Graybox characterization and calibration with finite-shot estimation on superconducting-qubit experiments

TL;DR

This paper introduces a Graybox modeling approach combining explicit physics-based and implicit neural network models to characterize and calibrate superconducting qubits, optimizing gates with finite-shot experimental data.

Contribution

It presents a novel Graybox method for quantum device calibration that accounts for finite-shot measurement effects and benchmarks gate optimization using different loss functions.

Findings

Graybox approach effectively models noisy quantum dynamics.

Finite-shot estimation significantly impacts the achievable loss.

Expected loss bounds the absolute error of gate fidelity estimates.

Abstract

Characterization and calibration of quantum devices are necessary steps to achieve fault-tolerant quantum computing. As quantum devices become more sophisticated, it is increasingly essential to rely not only on physics-based models, but also on predictive models with open-loop optimization. Therefore, we choose the Graybox approach, which is composed of an explicit (whitebox) model describing the known dynamics and an implicit (blackbox) model describing the noisy dynamics in the form of a deep neural network, to characterize and calibrate superconducting-qubit devices. By sending a set of selected pulses to the devices and measuring Pauli expectation values, the Graybox approach can train the implicit model and optimize gates based on specified loss functions. We also benchmark our optimized gates on the devices and cross-testing predictive models with two types of loss functions, i.e., the mean squared errors (MSE) of expectation values and the absolute errors (AE) of average gate fidelities (AGF).
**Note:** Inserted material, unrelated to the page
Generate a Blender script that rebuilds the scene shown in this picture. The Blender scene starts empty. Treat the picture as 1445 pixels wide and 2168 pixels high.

While the Graybox method allows for flexibility of the implicit noise model, its construction relies on a finite measurement shots dataset. We thus apply the decomposition of expected MSE loss to show that the finite-shot estimation of expectation values is the main contribution to the minimum value achievable of the expected MSE loss. We also show that the expected loss is an upper bound of the expected absolute error of AGF between the exact value and model prediction. Our results provide insights for quantum device characterization and gate optimization in experiments where only finite shots of data are available.